After much dithering, the UPA government today liberalised further the norms for Foreign Direct Investment (FDI) in sectors where billions are expected to flow in almost immediately — most significantly in civil aviation, titanium mining and production and credit information companies. The Cabinet cleared the changes in FDI rules today after deferring it in seven earlier meetings.
“In some sectors, we have introduced FDI norms because none existed before, while in others, we have rationalised and refined existing policies that were too broadly defined,” said a senior official from the Department of Industrial Policy and Promotion (DIPP). For instance, the cap of 49 per cent in the civil aviation sector applied to all air transport services. Now, the domestic passenger business retains the 49 per cent cap, but the rules have been eased for other air services — maintenance, repair and overhaul organisations (MROs), cargo airlines and helicopter services.

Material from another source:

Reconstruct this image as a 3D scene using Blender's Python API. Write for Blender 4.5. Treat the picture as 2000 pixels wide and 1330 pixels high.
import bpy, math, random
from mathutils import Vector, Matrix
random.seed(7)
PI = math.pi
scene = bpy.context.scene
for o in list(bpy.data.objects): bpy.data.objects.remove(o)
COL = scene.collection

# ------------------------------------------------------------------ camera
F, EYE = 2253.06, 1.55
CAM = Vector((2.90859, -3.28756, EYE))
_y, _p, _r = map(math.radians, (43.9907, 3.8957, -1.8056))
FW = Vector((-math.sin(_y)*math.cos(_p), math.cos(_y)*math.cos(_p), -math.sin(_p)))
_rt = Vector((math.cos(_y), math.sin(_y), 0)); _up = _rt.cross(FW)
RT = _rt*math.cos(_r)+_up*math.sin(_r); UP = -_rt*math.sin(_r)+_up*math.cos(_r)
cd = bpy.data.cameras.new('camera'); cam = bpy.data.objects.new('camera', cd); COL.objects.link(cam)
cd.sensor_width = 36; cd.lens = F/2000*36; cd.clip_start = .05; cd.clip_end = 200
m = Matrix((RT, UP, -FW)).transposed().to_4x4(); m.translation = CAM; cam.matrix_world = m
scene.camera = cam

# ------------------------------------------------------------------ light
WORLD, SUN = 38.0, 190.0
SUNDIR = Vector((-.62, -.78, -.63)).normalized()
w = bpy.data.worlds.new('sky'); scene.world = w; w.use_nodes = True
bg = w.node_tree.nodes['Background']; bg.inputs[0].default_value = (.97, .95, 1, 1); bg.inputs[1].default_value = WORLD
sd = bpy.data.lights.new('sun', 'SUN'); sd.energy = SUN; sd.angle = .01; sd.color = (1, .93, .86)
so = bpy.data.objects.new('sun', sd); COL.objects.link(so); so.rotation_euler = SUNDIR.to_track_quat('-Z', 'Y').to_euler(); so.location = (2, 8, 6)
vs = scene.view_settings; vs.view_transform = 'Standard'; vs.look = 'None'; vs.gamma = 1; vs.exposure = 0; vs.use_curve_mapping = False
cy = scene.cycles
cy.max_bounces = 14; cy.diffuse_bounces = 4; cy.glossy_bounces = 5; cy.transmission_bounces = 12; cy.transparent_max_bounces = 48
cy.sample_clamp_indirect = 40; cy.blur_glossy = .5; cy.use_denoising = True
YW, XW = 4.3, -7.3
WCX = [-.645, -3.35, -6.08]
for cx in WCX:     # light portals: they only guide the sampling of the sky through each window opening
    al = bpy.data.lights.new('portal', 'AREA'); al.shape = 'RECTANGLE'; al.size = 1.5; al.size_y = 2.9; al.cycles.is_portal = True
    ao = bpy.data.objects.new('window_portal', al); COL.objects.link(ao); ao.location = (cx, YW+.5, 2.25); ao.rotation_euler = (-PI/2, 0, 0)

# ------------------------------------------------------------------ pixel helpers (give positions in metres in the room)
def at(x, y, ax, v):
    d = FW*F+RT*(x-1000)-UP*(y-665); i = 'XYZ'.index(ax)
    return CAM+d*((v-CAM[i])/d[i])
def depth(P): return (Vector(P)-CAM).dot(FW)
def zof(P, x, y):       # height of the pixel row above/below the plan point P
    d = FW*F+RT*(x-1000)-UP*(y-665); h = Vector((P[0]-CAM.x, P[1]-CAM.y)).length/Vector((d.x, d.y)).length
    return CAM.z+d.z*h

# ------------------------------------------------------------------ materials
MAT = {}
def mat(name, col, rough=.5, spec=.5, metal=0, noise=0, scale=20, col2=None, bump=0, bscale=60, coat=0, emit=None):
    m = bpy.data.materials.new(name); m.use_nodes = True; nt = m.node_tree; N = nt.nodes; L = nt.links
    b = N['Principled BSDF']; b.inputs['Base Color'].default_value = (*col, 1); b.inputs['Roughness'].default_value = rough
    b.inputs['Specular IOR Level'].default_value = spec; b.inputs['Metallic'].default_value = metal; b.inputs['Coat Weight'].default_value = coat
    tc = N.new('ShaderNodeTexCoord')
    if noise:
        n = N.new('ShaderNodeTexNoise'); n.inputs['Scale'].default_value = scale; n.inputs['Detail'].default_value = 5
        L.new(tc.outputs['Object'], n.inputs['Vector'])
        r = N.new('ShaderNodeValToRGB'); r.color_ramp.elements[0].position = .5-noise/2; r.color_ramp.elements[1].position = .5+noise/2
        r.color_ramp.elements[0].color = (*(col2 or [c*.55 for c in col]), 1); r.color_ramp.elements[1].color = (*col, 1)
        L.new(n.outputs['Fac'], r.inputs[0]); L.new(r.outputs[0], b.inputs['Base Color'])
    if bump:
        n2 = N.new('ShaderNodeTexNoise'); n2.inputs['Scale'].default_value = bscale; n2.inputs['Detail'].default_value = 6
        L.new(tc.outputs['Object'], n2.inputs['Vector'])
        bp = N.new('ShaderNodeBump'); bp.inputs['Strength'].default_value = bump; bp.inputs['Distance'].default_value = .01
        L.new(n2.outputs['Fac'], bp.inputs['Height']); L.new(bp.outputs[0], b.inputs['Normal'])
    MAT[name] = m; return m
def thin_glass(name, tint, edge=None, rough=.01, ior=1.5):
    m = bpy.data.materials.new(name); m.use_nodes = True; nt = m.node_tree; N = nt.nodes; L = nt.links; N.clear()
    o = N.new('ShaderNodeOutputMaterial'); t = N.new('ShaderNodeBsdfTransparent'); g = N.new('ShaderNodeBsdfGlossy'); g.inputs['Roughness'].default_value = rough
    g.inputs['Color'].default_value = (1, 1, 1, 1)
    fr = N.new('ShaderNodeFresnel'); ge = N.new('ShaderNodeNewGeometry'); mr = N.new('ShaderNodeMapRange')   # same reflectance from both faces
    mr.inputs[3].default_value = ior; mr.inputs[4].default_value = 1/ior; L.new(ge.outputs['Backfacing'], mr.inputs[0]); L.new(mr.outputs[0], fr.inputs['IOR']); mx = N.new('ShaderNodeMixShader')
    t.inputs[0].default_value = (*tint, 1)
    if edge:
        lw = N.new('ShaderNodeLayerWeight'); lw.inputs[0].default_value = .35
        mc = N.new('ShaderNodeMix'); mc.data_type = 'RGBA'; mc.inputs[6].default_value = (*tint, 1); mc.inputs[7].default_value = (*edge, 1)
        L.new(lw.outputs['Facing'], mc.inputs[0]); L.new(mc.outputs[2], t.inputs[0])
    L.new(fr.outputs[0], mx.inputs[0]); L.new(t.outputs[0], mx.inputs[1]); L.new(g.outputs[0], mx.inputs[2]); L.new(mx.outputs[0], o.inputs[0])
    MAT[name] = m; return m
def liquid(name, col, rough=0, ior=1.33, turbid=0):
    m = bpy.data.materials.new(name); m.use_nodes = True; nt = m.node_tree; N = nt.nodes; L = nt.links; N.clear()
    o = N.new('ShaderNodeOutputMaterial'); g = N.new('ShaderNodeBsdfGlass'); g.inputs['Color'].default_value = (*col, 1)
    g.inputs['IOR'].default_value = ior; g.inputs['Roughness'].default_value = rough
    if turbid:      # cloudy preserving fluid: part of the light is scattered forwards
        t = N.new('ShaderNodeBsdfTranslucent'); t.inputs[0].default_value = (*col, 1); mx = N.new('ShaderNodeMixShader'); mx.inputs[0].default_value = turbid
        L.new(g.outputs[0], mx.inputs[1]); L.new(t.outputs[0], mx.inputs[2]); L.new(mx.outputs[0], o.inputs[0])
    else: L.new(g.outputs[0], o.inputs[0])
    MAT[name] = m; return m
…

“Boeing and Airbus have been keen to set up MROs for a while and are expected to move forward with their plans immediately. We expect significant investments in other air transport services as well,” the official said.
In another decision related to the aviation sector, the FDI policy on titanium production has been liberalised. Until now, 74 per cent FDI was allowed only in the value addition of titanium production from iluminite ore. Now, mining for titanium-yielding ore like iluminite, abundantly available in India, as well as titanium production has been thrown open for 100 per cent FDI.